## SOURCE EXCERPT
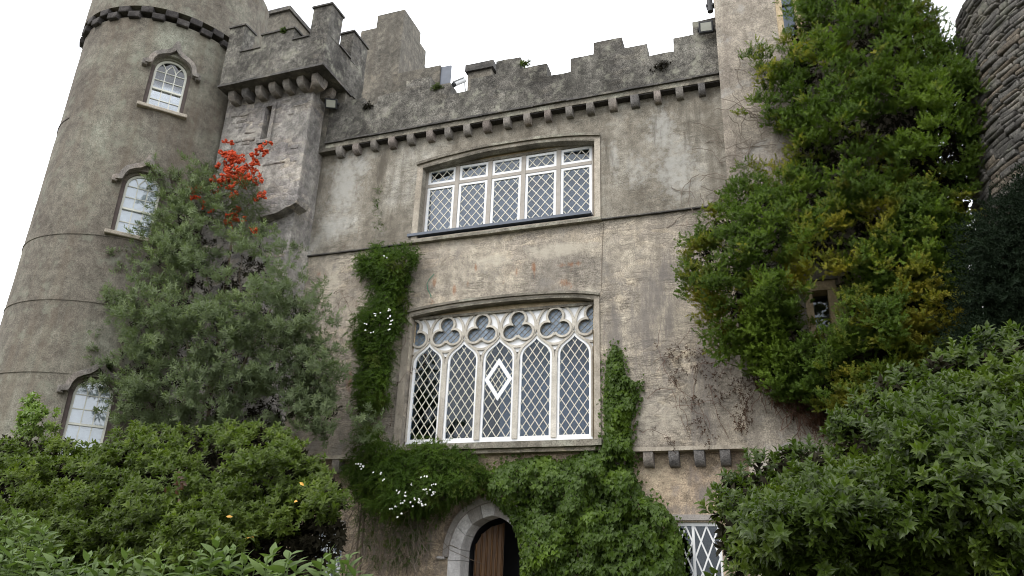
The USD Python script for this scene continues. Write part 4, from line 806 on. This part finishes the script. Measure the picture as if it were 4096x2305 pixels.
put(cl, 'foliage', join([f1_, f3_, f4_]), L_climb, kind='stuff')
inner_ = Polygon(OUT).buffer(-14)-Polygon(HOLE).buffer(10)-sbox(1800, 0, 1990, 470)
bp = inside(inner_, 6000, g); bc = np.array([at(u, v, 15.25-0.35*g.random()) for u, v in bp])
bp = inside(Polygon([(2270, 0), (2340, 80), (2435, 190), (2455, 280), (2430, 480), (2435, 740), (2400, 920), (2340, 600), (2310, 250)]), 2600, g); bc = np.vstack([bc, np.array([at(u, v, 15.3-0.5*g.random()) for u, v in bp])])
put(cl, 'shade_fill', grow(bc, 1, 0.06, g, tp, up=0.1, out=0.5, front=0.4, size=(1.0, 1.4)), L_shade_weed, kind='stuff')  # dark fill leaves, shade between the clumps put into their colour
tips = [at(u, v, 15.0) for u, v in ((1990, 300), (2250, 300), (2100, 150), (1850, 600), (2350, 500), (2200, 700), (1950, 850))]
put(cl, 'stem', branches(np.array([1.9, 15.15, 0.0]), tips, 0.06, g), M['bark'], 40)
tw_ = []
for _ in range(70):                                    # bare grey shoots on the wall at the left rim and below
    u, v = (g.uniform(1800, 1990), g.uniform(170, 480)) if g.random() < .62 else (g.uniform(1740, 1840), g.uniform(430, 660))
    tw_.append(wander(at(u, v, 15.30 if u > 1838 else 15.9), (g.normal(), -0.05, g.normal()+0.3), 9, 0.10, g, 0.35))
curves(cl, 'bare_twigs', tw_, 0.014, M['twig'])
tw_ = []
for _ in range(130):                                   # dark hanging skirt of dead shoots
    u = g.uniform(1900, 2200); v = np.interp(u, [1900, 2000, 2100, 2200], [950, 1010, 1060, 1060])+g.uniform(-30, 25)
    tw_.append(wander(at(u, v, 15.05+0.15*g.random()), (g.normal()*.5+0.5, 0.05, -0.7), 8, 0.085, g, 0.22))
curves(cl, 'hanging_stems', tw_, 0.012, M['redtwig'])
lp = inside(Polygon([(1880, 880), (2000, 980), (2160, 1060), (2190, 1110), (2100, 1100), (1980, 1030), (1900, 970)]), 150, g)
put(cl, 'dead_leaves', grow(np.array([at(u, v, 15.15) for u, v in lp]), 2, 0.1, g, tp, up=-0.3, front=0.1), L_dead, kind='stuff')

# ---- dry creeper on the wall right of the windows
dc = thing('dry_creeper', 'thin reddish brown dry creeper clinging to the wall right of the large window', 'creeper', tuple(at(1800, 1100, 15.97)))
ln = [wander(at(u, v, 15.96), (g.normal()*.3, 0, 1), int(g.integers(10, 26)), 0.085, g, 0.28) for u, v in zip(g.uniform(1640, 1868, 20), g.uniform(900, 1120, 20))]
curves(dc, 'stems', ln, 0.008, M['redtwig'])
tuft = [(1700, 905), (1712, 925), (1745, 905), (1762, 890), (1770, 930), (1790, 975), (1700, 960), (1755, 1010), (1770, 1085), (1815, 1000), (1800, 940), (1730, 870), (1690, 880), (1838, 985), (1850, 960), (1750, 1060), (1785, 1110), (1690, 1110), (1862, 1040), (1868, 1000), (1855, 1075)]
pts = np.vstack([l[g.random(len(l)) < .10] for l in ln] + [np.array([at(1875+g.normal()*9, v, 15.2) for v in g.uniform(930, 1090, 50)])] + [np.array([at(u+g.normal()*7, v+g.normal()*8, 15.95) for _ in range(6)]) for u, v in tuft])
put(dc, 'dead_leaves', grow(pts, 2, 0.05, g, [sprig(leaf2(0.04, 0.026), 6, 0.10, 1.0, g)], up=-0.2), L_dead, kind='stuff')
dc2 = thing('dry_creeper', 'sparse brown creeper on the pinkish wall left of the jasmine column', 'creeper', tuple(at(850, 900, 15.97)))
ln = [wander(at(u, v, 15.96), (g.normal()*.3, 0, 1), int(g.integers(8, 20)), 0.08, g, 0.28) for u, v in zip(g.uniform(800, 1010, 16), g.uniform(760, 1090, 16))]
curves(dc2, 'stems', ln, 0.007, M['redtwig'])
pts = np.vstack([l[g.random(len(l)) < .22] for l in ln])
put(dc2, 'dead_leaves', grow(pts, 2, 0.05, g, [sprig(leaf2(0.04, 0.026), 6, 0.10, 1.0, g)], up=-0.2), L_dead, kind='stuff')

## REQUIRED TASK
Copy each line in full and exactly, omitting any picture.

## EXERCISE OUTPUT
The USD Python script for this scene continues. Write part 4, from line 806 on. This part finishes the script. Measure the picture as if it were 4096x2305 pixels.
put(cl, 'foliage', join([f1_, f3_, f4_]), L_climb, kind='stuff')
inner_ = Polygon(OUT).buffer(-14)-Polygon(HOLE).buffer(10)-sbox(1800, 0, 1990, 470)
bp = inside(inner_, 6000, g); bc = np.array([at(u, v, 15.25-0.35*g.random()) for u, v in bp])
bp = inside(Polygon([(2270, 0), (2340, 80), (2435, 190), (2455, 280), (2430, 480), (2435, 740), (2400, 920), (2340, 600), (2310, 250)]), 2600, g); bc = np.vstack([bc, np.array([at(u, v, 15.3-0.5*g.random()) for u, v in bp])])
put(cl, 'shade_fill', grow(bc, 1, 0.06, g, tp, up=0.1, out=0.5, front=0.4, size=(1.0, 1.4)), L_shade_weed, kind='stuff')  # dark fill leaves, shade between the clumps put into their colour
tips = [at(u, v, 15.0) for u, v in ((1990, 300), (2250, 300), (2100, 150), (1850, 600), (2350, 500), (2200, 700), (1950, 850))]
put(cl, 'stem', branches(np.array([1.9, 15.15, 0.0]), tips, 0.06, g), M['bark'], 40)
tw_ = []
for _ in range(70):                                    # bare grey shoots on the wall at the left rim and below
    u, v = (g.uniform(1800, 1990), g.uniform(170, 480)) if g.random() < .62 else (g.uniform(1740, 1840), g.uniform(430, 660))
    tw_.append(wander(at(u, v, 15.30 if u > 1838 else 15.9), (g.normal(), -0.05, g.normal()+0.3), 9, 0.10, g, 0.35))
curves(cl, 'bare_twigs', tw_, 0.014, M['twig'])
tw_ = []
for _ in range(130):                                   # dark hanging skirt of dead shoots
    u = g.uniform(1900, 2200); v = np.interp(u, [1900, 2000, 2100, 2200], [950, 1010, 1060, 1060])+g.uniform(-30, 25)
    tw_.append(wander(at(u, v, 15.05+0.15*g.random()), (g.normal()*.5+0.5, 0.05, -0.7), 8, 0.085, g, 0.22))
curves(cl, 'hanging_stems', tw_, 0.012, M['redtwig'])
lp = inside(Polygon([(1880, 880), (2000, 980), (2160, 1060), (2190, 1110), (2100, 1100), (1980, 1030), (1900, 970)]), 150, g)
put(cl, 'dead_leaves', grow(np.array([at(u, v, 15.15) for u, v in lp]), 2, 0.1, g, tp, up=-0.3, front=0.1), L_dead, kind='stuff')

# ---- dry creeper on the wall right of the windows
dc = thing('dry_creeper', 'thin reddish brown dry creeper clinging to the wall right of the large window', 'creeper', tuple(at(1800, 1100, 15.97)))
ln = [wander(at(u, v, 15.96), (g.normal()*.3, 0, 1), int(g.integers(10, 26)), 0.085, g, 0.28) for u, v in zip(g.uniform(1640, 1868, 20), g.uniform(900, 1120, 20))]
curves(dc, 'stems', ln, 0.008, M['redtwig'])
tuft = [(1700, 905), (1712, 925), (1745, 905), (1762, 890), (1770, 930), (1790, 975), (1700, 960), (1755, 1010), (1770, 1085), (1815, 1000), (1800, 940), (1730, 870), (1690, 880), (1838, 985), (1850, 960), (1750, 1060), (1785, 1110), (1690, 1110), (1862, 1040), (1868, 1000), (1855, 1075)]
pts = np.vstack([l[g.random(len(l)) < .10] for l in ln] + [np.array([at(1875+g.normal()*9, v, 15.2) for v in g.uniform(930, 1090, 50)])] + [np.array([at(u+g.normal()*7, v+g.normal()*8, 15.95) for _ in range(6)]) for u, v in tuft])
put(dc, 'dead_leaves', grow(pts, 2, 0.05, g, [sprig(leaf2(0.04, 0.026), 6, 0.10, 1.0, g)], up=-0.2), L_dead, kind='stuff')
dc2 = thing('dry_creeper', 'sparse brown creeper on the pinkish wall left of the jasmine column', 'creeper', tuple(at(850, 900, 15.97)))
ln = [wander(at(u, v, 15.96), (g.normal()*.3, 0, 1), int(g.integers(8, 20)), 0.08, g, 0.28) for u, v in zip(g.uniform(800, 1010, 16), g.uniform(760, 1090, 16))]
curves(dc2, 'stems', ln, 0.007, M['redtwig'])
pts = np.vstack([l[g.random(len(l)) < .22] for l in ln])
put(dc2, 'dead_leaves', grow(pts, 2, 0.05, g, [sprig(leaf2(0.04, 0.026), 6, 0.10, 1.0, g)], up=-0.2), L_dead, kind='stuff')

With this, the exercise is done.